**TASK REQUIREMENTS:** Set the listing down unchanged, minus every embedded image.
— START DATASET ROWS —
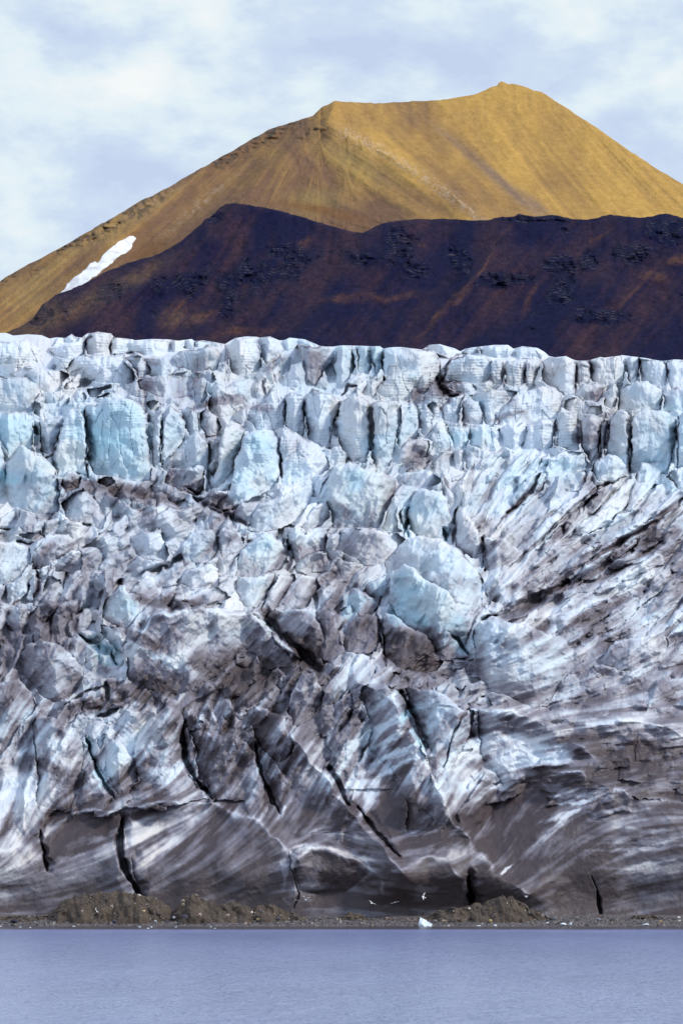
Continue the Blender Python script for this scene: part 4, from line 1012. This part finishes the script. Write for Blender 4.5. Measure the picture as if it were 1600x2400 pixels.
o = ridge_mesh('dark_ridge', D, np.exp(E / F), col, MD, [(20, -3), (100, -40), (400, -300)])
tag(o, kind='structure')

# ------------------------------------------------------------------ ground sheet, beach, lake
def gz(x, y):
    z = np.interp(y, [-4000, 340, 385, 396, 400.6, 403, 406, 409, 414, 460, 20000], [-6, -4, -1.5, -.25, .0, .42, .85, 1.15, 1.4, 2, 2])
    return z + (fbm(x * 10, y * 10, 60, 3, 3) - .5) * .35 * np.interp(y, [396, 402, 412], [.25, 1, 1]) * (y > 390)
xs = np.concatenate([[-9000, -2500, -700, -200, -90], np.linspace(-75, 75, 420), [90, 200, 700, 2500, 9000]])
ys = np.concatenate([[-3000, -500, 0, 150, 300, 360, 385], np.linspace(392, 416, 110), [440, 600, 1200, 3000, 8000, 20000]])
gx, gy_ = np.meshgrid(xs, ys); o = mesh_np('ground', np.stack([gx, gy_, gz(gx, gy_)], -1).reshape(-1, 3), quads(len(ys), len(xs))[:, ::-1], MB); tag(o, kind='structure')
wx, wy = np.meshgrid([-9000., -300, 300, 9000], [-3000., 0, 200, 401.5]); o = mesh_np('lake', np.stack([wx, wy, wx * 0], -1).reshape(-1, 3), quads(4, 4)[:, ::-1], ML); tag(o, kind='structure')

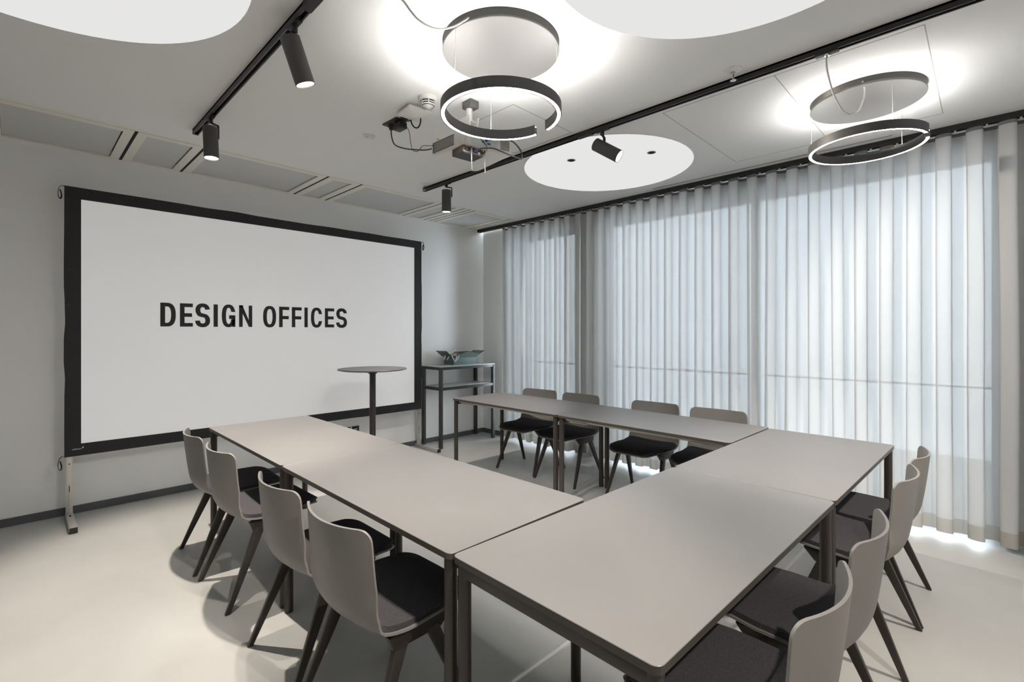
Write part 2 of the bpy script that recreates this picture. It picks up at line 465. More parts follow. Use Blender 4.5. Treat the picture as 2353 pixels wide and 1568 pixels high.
— END DATASET ROWS —
**WRITTEN RESPONSE:**
Continue the Blender Python script for this scene: part 4, from line 1012. This part finishes the script. Write for Blender 4.5. Measure the picture as if it were 1600x2400 pixels.
o = ridge_mesh('dark_ridge', D, np.exp(E / F), col, MD, [(20, -3), (100, -40), (400, -300)])
tag(o, kind='structure')

# ------------------------------------------------------------------ ground sheet, beach, lake
def gz(x, y):
    z = np.interp(y, [-4000, 340, 385, 396, 400.6, 403, 406, 409, 414, 460, 20000], [-6, -4, -1.5, -.25, .0, .42, .85, 1.15, 1.4, 2, 2])
    return z + (fbm(x * 10, y * 10, 60, 3, 3) - .5) * .35 * np.interp(y, [396, 402, 412], [.25, 1, 1]) * (y > 390)
xs = np.concatenate([[-9000, -2500, -700, -200, -90], np.linspace(-75, 75, 420), [90, 200, 700, 2500, 9000]])
ys = np.concatenate([[-3000, -500, 0, 150, 300, 360, 385], np.linspace(392, 416, 110), [440, 600, 1200, 3000, 8000, 20000]])
gx, gy_ = np.meshgrid(xs, ys); o = mesh_np('ground', np.stack([gx, gy_, gz(gx, gy_)], -1).reshape(-1, 3), quads(len(ys), len(xs))[:, ::-1], MB); tag(o, kind='structure')
wx, wy = np.meshgrid([-9000., -300, 300, 9000], [-3000., 0, 200, 401.5]); o = mesh_np('lake', np.stack([wx, wy, wx * 0], -1).reshape(-1, 3), quads(4, 4)[:, ::-1], ML); tag(o, kind='structure')

Write part 2 of the bpy script that recreates this picture. It picks up at line 465. More parts follow. Use Blender 4.5. Treat the picture as 2353 pixels wide and 1568 pixels high.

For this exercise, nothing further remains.